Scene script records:
********

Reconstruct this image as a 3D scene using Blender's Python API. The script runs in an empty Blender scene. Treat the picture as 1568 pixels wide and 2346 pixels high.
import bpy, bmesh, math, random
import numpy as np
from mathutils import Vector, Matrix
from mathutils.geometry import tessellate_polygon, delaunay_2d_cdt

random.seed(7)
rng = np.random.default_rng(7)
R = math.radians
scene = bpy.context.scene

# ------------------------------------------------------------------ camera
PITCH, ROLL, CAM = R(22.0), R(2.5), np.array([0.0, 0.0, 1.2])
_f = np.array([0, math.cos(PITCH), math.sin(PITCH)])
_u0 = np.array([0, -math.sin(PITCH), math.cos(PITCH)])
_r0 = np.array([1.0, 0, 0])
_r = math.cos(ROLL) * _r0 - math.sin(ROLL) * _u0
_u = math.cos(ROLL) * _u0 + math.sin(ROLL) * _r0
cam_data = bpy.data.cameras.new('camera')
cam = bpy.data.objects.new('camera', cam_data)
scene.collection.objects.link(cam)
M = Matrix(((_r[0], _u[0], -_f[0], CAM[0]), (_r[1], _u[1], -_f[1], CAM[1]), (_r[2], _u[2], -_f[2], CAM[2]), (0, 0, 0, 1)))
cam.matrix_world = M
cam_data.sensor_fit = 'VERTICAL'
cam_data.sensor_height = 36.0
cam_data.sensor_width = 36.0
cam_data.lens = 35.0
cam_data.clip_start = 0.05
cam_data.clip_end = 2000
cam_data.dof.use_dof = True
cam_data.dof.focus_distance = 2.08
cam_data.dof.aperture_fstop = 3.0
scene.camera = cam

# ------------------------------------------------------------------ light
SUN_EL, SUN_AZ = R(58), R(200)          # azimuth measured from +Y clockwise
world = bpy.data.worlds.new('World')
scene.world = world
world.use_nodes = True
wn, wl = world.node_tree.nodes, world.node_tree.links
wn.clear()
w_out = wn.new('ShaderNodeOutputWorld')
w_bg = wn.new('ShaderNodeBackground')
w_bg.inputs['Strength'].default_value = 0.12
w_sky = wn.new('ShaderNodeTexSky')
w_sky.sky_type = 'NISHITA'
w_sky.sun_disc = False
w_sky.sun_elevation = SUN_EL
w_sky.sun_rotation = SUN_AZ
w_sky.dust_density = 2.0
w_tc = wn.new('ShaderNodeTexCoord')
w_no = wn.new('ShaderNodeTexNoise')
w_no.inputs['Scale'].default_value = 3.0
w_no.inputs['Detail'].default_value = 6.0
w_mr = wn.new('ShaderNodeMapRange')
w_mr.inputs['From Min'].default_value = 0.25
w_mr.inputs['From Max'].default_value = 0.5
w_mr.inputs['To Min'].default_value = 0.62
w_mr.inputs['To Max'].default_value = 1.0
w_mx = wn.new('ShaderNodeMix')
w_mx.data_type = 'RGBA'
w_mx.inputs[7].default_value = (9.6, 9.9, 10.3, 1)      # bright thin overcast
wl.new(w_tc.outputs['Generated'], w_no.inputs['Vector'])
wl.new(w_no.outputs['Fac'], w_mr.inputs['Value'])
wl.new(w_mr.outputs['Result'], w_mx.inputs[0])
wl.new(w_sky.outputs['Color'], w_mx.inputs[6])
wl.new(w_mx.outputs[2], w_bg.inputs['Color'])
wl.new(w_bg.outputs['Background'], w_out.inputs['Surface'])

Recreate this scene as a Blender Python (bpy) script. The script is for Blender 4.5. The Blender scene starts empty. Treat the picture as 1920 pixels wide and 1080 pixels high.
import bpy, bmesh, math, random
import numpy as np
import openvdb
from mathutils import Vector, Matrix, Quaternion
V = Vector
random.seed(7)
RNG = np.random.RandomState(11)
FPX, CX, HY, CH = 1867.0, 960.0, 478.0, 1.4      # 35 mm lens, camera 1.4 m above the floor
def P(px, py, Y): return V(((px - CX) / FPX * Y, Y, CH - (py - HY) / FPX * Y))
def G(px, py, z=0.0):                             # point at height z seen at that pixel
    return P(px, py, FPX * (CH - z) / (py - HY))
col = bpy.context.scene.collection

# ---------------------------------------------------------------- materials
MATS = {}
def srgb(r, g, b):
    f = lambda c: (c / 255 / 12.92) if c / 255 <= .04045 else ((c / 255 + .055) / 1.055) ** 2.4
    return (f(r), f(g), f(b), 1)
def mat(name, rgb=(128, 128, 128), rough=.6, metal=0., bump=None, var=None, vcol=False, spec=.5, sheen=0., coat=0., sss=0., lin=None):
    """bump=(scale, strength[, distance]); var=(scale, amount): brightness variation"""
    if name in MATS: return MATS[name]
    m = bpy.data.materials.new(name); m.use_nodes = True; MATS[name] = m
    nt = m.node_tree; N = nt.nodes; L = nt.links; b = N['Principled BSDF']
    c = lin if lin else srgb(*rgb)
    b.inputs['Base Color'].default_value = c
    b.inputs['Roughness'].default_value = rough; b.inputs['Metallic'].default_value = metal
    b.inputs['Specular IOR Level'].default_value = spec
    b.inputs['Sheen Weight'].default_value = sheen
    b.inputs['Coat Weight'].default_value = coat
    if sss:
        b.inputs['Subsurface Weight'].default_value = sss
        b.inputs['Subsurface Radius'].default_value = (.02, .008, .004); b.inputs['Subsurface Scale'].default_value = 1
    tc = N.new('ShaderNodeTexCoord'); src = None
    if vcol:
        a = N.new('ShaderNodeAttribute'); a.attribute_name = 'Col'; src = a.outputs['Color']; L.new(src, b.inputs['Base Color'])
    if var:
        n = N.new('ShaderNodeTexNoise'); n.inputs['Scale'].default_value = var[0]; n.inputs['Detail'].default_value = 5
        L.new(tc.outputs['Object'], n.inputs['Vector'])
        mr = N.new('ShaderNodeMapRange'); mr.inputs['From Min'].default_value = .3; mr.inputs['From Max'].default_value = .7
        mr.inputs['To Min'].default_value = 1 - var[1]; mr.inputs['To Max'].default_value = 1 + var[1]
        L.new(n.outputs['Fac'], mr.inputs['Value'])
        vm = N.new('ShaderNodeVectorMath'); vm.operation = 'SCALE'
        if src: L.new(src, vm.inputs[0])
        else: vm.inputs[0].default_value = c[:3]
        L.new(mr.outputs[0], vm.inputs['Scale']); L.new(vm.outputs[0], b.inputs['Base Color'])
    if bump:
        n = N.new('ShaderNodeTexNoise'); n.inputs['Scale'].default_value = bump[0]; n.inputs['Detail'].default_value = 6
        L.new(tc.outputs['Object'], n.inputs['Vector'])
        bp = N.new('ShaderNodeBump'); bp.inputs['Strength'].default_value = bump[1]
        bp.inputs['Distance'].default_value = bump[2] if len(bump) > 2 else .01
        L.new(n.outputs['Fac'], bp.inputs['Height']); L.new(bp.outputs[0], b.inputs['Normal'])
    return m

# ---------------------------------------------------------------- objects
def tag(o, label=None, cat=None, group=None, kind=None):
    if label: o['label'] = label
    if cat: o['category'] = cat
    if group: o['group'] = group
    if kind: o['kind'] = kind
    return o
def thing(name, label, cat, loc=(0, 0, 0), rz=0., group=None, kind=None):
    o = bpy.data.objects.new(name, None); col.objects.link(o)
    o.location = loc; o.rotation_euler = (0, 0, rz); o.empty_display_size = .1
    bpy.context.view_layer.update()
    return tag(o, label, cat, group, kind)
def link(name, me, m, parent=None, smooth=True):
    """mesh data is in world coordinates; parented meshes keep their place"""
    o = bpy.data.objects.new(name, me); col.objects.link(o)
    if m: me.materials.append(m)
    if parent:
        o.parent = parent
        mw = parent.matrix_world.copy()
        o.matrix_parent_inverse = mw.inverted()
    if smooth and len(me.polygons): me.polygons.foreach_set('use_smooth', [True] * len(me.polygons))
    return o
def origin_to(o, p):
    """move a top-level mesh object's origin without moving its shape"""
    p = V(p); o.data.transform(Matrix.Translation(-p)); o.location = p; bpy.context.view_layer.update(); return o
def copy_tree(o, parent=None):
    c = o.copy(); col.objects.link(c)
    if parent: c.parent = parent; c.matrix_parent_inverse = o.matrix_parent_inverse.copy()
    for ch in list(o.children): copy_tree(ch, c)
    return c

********

Challenge: Repeat, exactly and only, the lines from the beginning of the material through the line that contains "scene.camera = cam".

Task solution:
Reconstruct this image as a 3D scene using Blender's Python API. The script runs in an empty Blender scene. Treat the picture as 1568 pixels wide and 2346 pixels high.
import bpy, bmesh, math, random
import numpy as np
from mathutils import Vector, Matrix
from mathutils.geometry import tessellate_polygon, delaunay_2d_cdt

random.seed(7)
rng = np.random.default_rng(7)
R = math.radians
scene = bpy.context.scene

# ------------------------------------------------------------------ camera
PITCH, ROLL, CAM = R(22.0), R(2.5), np.array([0.0, 0.0, 1.2])
_f = np.array([0, math.cos(PITCH), math.sin(PITCH)])
_u0 = np.array([0, -math.sin(PITCH), math.cos(PITCH)])
_r0 = np.array([1.0, 0, 0])
_r = math.cos(ROLL) * _r0 - math.sin(ROLL) * _u0
_u = math.cos(ROLL) * _u0 + math.sin(ROLL) * _r0
cam_data = bpy.data.cameras.new('camera')
cam = bpy.data.objects.new('camera', cam_data)
scene.collection.objects.link(cam)
M = Matrix(((_r[0], _u[0], -_f[0], CAM[0]), (_r[1], _u[1], -_f[1], CAM[1]), (_r[2], _u[2], -_f[2], CAM[2]), (0, 0, 0, 1)))
cam.matrix_world = M
cam_data.sensor_fit = 'VERTICAL'
cam_data.sensor_height = 36.0
cam_data.sensor_width = 36.0
cam_data.lens = 35.0
cam_data.clip_start = 0.05
cam_data.clip_end = 2000
cam_data.dof.use_dof = True
cam_data.dof.focus_distance = 2.08
cam_data.dof.aperture_fstop = 3.0
scene.camera = cam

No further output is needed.